Atas dasar tiga alasan di atas sang koruptor uang negara dalam proyek e-ktp, maka di bebaskan dari lapas gunung sindur yang jauh tidak nyaman ketimbang lapas Sukamiskin di tengah-tengah kota Bandung.
Nampaknya ketiga alasan diatas tidak terlalu sulit bagi seorang Setnov maupun bagi orang lain untuk memenuhinya. Tetapi, apakah napi lain yang bukan seorang Setnov bisa juga di pindah ke lapas Sukamiskin kalau 3 alasan diatas di penuhi?
Mencermati penanganan kasus Setnov seperti ini, semakin membuktikan begitu "buruknya" manajemen Lapas di Indonesia, dan upaya kearah perbaikan yang lebih modern dan profesional semakin jauh saja.

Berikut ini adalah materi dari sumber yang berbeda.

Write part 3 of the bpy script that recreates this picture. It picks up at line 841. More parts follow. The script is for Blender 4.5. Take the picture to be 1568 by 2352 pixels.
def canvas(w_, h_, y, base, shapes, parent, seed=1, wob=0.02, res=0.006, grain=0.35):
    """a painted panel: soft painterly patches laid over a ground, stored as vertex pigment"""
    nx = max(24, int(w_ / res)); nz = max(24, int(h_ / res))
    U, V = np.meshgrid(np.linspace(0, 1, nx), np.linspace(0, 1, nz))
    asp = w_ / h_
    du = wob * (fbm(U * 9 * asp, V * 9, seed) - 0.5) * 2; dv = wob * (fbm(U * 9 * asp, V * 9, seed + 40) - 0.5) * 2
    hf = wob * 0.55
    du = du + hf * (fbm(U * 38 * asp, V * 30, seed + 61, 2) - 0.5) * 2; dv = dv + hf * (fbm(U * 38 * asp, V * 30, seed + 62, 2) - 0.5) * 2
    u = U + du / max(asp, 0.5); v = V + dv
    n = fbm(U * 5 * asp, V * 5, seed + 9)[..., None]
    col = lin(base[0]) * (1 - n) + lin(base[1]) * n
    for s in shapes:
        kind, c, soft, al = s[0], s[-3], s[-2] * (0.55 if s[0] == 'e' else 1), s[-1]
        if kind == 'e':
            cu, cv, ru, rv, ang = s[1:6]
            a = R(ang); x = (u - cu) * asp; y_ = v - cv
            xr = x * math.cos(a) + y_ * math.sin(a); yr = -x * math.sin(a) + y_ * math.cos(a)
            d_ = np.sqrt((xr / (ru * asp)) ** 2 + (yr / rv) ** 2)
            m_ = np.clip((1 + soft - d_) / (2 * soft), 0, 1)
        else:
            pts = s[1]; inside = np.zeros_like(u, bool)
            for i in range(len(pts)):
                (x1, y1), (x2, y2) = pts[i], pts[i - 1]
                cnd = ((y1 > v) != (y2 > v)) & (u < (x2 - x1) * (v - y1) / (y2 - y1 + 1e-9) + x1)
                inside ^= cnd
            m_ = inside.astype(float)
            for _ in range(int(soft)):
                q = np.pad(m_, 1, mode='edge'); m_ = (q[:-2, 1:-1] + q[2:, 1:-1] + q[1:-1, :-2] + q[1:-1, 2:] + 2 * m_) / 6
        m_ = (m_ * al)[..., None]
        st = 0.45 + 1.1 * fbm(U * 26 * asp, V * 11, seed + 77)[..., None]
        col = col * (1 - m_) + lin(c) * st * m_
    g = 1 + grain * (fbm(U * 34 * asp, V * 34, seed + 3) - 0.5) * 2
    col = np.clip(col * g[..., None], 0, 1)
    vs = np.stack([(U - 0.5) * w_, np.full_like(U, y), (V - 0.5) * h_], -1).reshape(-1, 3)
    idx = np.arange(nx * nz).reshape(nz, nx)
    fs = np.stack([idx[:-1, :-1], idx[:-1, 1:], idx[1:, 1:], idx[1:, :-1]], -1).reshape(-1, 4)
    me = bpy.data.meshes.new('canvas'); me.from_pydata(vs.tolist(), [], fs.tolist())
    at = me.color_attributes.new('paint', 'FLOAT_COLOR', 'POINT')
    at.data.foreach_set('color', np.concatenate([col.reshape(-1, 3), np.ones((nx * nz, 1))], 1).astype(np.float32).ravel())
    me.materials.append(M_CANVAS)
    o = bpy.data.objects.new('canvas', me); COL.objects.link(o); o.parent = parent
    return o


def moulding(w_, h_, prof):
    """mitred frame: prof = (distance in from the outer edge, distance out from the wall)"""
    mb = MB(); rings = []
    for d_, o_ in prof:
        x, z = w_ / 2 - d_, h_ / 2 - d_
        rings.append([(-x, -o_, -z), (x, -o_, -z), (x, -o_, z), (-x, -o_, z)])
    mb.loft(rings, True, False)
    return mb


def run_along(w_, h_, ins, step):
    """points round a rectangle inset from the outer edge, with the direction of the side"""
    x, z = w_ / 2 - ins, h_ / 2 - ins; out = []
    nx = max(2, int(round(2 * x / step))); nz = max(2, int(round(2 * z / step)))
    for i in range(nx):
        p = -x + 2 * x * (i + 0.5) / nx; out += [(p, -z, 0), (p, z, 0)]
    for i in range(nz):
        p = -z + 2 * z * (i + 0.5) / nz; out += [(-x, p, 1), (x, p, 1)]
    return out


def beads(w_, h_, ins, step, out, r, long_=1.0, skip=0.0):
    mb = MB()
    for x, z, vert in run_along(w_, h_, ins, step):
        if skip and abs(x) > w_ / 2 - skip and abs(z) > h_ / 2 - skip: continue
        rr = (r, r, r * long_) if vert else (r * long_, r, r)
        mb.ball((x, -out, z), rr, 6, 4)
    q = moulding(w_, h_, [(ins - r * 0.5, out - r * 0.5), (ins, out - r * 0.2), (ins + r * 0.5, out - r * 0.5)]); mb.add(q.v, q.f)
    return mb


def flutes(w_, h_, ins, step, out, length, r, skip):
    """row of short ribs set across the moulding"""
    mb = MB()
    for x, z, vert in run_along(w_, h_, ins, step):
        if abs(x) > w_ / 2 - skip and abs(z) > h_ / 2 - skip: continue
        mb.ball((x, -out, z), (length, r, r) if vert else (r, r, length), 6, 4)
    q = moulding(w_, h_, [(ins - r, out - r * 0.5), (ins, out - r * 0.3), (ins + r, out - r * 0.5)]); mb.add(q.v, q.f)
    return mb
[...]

Kasus-kasus napi melarikan diri, sipir lapas berkolaborasi dengan napi, lapas sebagai "pusat" pengendalian peredaran narboba, dan masih banyak lagi, seakan mengukuhkan kesan kuat semua pada sedang bermain-main saja.
Kasus kakap semacam Setnov harusnya menjadi peluang bagi pemerintah mengubah manajemen lapas yang betul-betul tidak sedang bermain-main.
Kalau saja kasus-kasus hukum yang harus berakhir di penjara bagi para oknum dan sejumlah penjahat, tidak diurus dengan benar, maka menjadi indikasi yang sangat kuat tentang lemahnya penegakan hukum secara benar di negeri ini.
Kelemahan di area penegakan hukum ini, akan menjadi bumerang yang sangat berbahaya karena akan mempengaruhi dinamika pembangunan lainnya keseluruhan. Terutama pandangan publik, seakan hukum betul-betul hanya tajam bagi mereka yang ada di bawah, sementara ke atas, tidak saja tumpul tetapi juga menjadi lumpuh tiada gunanya.
Selamat buat Setnov sudah lulus di lapas Sindur, dan pindah kelas kelas yang lebih baik yaitu Lapas Sukamiskin!